I am going to go ahead and assume you
did play the EC and the Leviathan DLC. In the EC a lot of these horrible terrible ambiguity is "fixed". See that's the nice thing about Bioware, they're willing to fix the mistakes they make, not something a lot of developers are willing to do these days. Not that I really though that the original ending was a mistake but we're going with the idea that your subjective ranting has some validity. Furthermore if you
did play both the EC and Leviathan I'm not really sure how you are still whining about unacceptable levels of ambiguity. The Reapers are just another rogue AI. Which was developed literally eons ago. By a race whose morality seems to have precious little in common with ours, is it then such a leap to believe their reasoning so alien to ours? And your continued argument that the only difference in the endings were "different colored explosions" is ludicrious. That's where the cinematics stopped, sure, but the EC brings the horrible terrible ambiguity-anxiety to a level on par with Origins. I know the next torrent of whining will involve the "THESE WERE DLC'S AND SHOULD HAVE BEEN INCLUDED IN THE BASE GAME!!!1111oneoneone" complaint but really that's an entirely different discussion. If you
choose to continue lecturing Bioware a unfinished project that's your biz.

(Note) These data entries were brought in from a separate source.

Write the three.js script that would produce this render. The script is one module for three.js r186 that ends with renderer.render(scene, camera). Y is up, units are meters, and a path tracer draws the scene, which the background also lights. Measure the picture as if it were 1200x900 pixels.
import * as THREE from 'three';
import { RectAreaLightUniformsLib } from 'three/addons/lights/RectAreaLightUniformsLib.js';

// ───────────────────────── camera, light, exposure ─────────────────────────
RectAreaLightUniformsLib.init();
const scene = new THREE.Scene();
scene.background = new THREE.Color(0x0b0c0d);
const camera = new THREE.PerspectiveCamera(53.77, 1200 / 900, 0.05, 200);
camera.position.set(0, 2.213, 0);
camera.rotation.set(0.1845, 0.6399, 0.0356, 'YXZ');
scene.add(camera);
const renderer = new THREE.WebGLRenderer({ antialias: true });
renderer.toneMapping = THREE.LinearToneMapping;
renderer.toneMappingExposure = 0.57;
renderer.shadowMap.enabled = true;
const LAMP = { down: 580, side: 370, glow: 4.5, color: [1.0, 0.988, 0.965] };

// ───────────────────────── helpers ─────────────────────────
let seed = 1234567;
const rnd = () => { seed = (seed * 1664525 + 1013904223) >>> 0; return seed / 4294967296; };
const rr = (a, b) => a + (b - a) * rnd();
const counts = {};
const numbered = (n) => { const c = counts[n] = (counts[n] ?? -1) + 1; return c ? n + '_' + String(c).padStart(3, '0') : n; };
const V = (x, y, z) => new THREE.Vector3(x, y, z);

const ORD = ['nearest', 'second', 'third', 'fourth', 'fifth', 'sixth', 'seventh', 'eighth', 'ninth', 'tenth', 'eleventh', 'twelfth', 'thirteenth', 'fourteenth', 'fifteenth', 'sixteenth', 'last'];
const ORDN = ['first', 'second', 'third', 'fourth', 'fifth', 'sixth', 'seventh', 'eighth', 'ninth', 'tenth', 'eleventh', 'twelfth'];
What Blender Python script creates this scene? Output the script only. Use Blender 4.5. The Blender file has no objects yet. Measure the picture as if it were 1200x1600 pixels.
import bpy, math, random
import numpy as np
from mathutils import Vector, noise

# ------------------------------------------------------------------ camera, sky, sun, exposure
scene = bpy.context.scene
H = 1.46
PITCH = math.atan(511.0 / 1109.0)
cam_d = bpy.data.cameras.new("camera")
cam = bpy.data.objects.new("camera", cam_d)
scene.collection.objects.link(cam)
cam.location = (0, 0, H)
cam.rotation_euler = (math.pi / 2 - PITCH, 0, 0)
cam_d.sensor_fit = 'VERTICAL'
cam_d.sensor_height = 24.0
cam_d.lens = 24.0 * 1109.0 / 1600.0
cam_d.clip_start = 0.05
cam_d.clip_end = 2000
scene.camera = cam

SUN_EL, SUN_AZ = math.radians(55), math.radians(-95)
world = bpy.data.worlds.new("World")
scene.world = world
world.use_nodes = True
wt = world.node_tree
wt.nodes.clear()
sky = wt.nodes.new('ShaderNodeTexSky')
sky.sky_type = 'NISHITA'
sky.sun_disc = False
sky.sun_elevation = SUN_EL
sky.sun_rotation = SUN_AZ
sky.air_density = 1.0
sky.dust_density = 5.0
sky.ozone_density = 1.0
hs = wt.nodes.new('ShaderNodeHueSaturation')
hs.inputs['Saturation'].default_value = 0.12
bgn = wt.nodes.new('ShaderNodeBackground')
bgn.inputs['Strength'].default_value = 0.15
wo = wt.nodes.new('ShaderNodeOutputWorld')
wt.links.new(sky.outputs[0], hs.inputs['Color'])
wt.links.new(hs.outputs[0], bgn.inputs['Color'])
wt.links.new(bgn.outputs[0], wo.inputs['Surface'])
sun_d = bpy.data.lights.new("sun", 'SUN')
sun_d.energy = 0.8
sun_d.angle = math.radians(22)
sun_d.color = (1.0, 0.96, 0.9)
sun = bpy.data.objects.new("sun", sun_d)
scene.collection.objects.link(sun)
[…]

As for people decrying the ending because it was ambiguous rather than because there wasn't a puppies and rainbow option... This thread seems to be a good example of the opposite. You seem to be including the puppies-and-rainbows people under the ambiguity-is-bad group that has apparently at some point chosen you as their spokesperson. Must have missed that. Maybe add it to the list of self congratulatory links in your sig. ME3 has so far sold the best of the ME series (in the time frame it's been available) implying that the game is excellent, it wins GOTY awards
because it is excellent not
despite the ending. But anyway that's not the point I wanted to make, the point I wanted to make is that a non-trivial (I liked that turn of phrase, kinda impressive sounding while being TOTALLY ambiguous) amount of people picked up ME3 while having either not played any previous ME games or just ME1/2. You see where I am going with this yes? For a non-trivial group of people the ambiguity-anxiety would never have existed. Implying that a non-trivial amount of people whining about the ending are doing so for no other reason that there wasn't a puppies-and-rainbow option. Also implying that Bioware made a highly successful game without giving free handjobs for all the hardcore loreists.
If you wanna argue that it was unacceptable levels of ambiguity that causes the continued whining (though I honestly have trouble seeing how this could be AFTER the EC and Leviathan) then fine, we'll just have to disagree. But don't pretend that even the microcosm of the hardcore fans found on BSN and other gaming sites are united in what made the ending so horrible terrible.